The English King and the Medieval Parliament
Published online by Cambridge University Press: 05 June 2012
Chapters Twelve and Thirteen focus on the constitutional history of the United Kingdom. This extended narrative is undertaken for several reasons. England emerged as a nation-state relatively early, which makes its particular institutional developments relatively free from the effects of regional entanglements, although not entirely so. This allows a long and relatively detailed account of its constitutional history to be told without accounting for nation building itself. Although times were often troubled and occasional civil wars occurred, the English king-and-council template for governance has remained in place for essentially eight hundred years. The English case is also the one that is likely most familiar to readers, although few will have much detailed knowledge of its constitutional developments.

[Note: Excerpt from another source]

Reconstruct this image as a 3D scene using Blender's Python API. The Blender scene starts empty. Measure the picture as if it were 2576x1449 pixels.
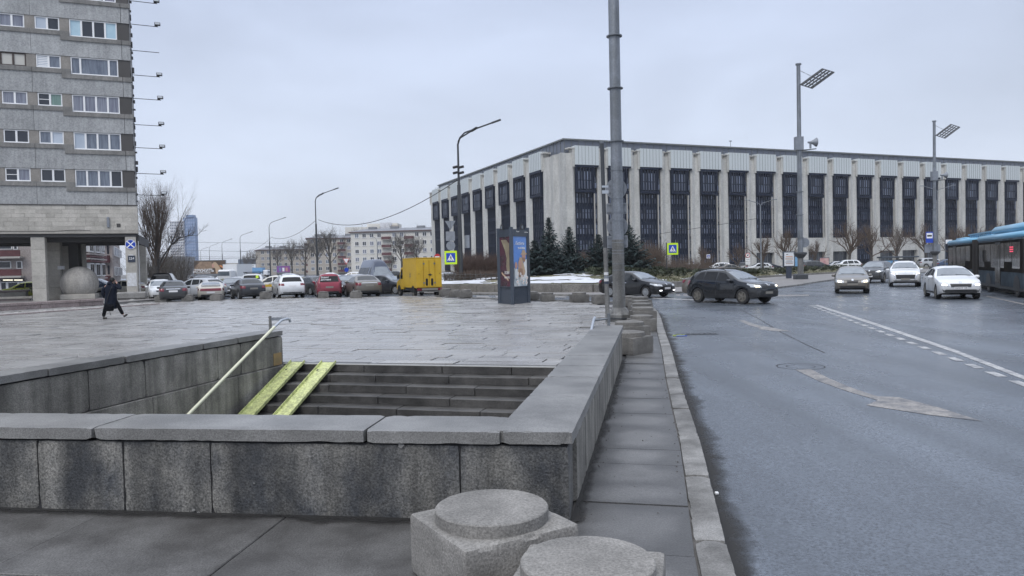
import bpy, bmesh, math, random
from mathutils import Vector, Matrix, noise
from mathutils.bvhtree import BVHTree
from mathutils.geometry import tessellate_polygon

sc = bpy.context.scene
COL = sc.collection
R_ = math.radians
sin, cos, sqrt, pi = math.sin, math.cos, math.sqrt, math.pi

# ------------------------------------------------------------------ camera
EYE = Vector((0, 0, 1.85))
PITCH = math.atan(56.5 / 1860.0)
ROLL = 0.0225
cam = bpy.data.cameras.new("camera")
cam.sensor_width = 36.0
cam.lens = 36.0 * 1860.0 / 2576.0
cam.clip_start = 0.1
cam.clip_end = 6000
camo = bpy.data.objects.new("camera", cam)
COL.objects.link(camo)
CROT = Matrix.Rotation(pi / 2 - PITCH, 3, 'X') @ Matrix.Rotation(-ROLL, 3, 'Z')
camo.matrix_world = Matrix.Translation(EYE) @ CROT.to_4x4()
sc.camera = camo

# ------------------------------------------------------------------ sky, sun, exposure
SUN_EL, SUN_AZ = R_(48), R_(205)
world = bpy.data.worlds.new("World")
sc.world = world
world.use_nodes = True
wt = world.node_tree
for n in list(wt.nodes):
    wt.nodes.remove(n)
wo = wt.nodes.new('ShaderNodeOutputWorld')
bg = wt.nodes.new('ShaderNodeBackground')
sky = wt.nodes.new('ShaderNodeTexSky')
sky.sky_type = 'NISHITA'
sky.sun_disc = False
sky.sun_elevation = SUN_EL
sky.sun_rotation = SUN_AZ
sky.dust_density = 4.0
tc = wt.nodes.new('ShaderNodeTexCoord')
sep = wt.nodes.new('ShaderNodeSeparateXYZ')
wt.links.new(tc.outputs['Generated'], sep.inputs[0])
ramp = wt.nodes.new('ShaderNodeValToRGB')
cr = ramp.color_ramp
cr.elements[0].position = 0.0
cr.elements[0].color = (0.6, 0.65, 0.735, 1)
cr.elements[1].position = 1.0
cr.elements[1].color = (1.24, 1.3, 1.43, 1)
e = cr.elements.new(0.12); e.color = (0.562, 0.626, 0.75, 1)
e = cr.elements.new(0.4); e.color = (0.447, 0.512, 0.668, 1)
e = cr.elements.new(0.7); e.color = (0.96, 1.03, 1.18, 1)
wt.links.new(sep.outputs['Z'], ramp.inputs[0])
mp = wt.nodes.new('ShaderNodeMapping')
mp.inputs['Scale'].default_value = (1.2, 1.2, 3.2)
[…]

This is partly because England has never had a formal constitution or grounding law, and partly because historians tend not to focus much attention on constitutional developments. The written constitution of England consists of dozens of acts of parliament that define and redefine the basic architecture of the government: how the persons who come to hold power are chosen and the constraints under which they may lawfully operate. There is a large literature in the United Kingdom on the subject of constitutional law, although it is little studied outside that country or even acknowledged by scholars from countries with more unified constitutions. English constitutional law is augmented by an elaborate body of unwritten procedures, norms, and conventions that fills the spaces left by its constitutional legislation.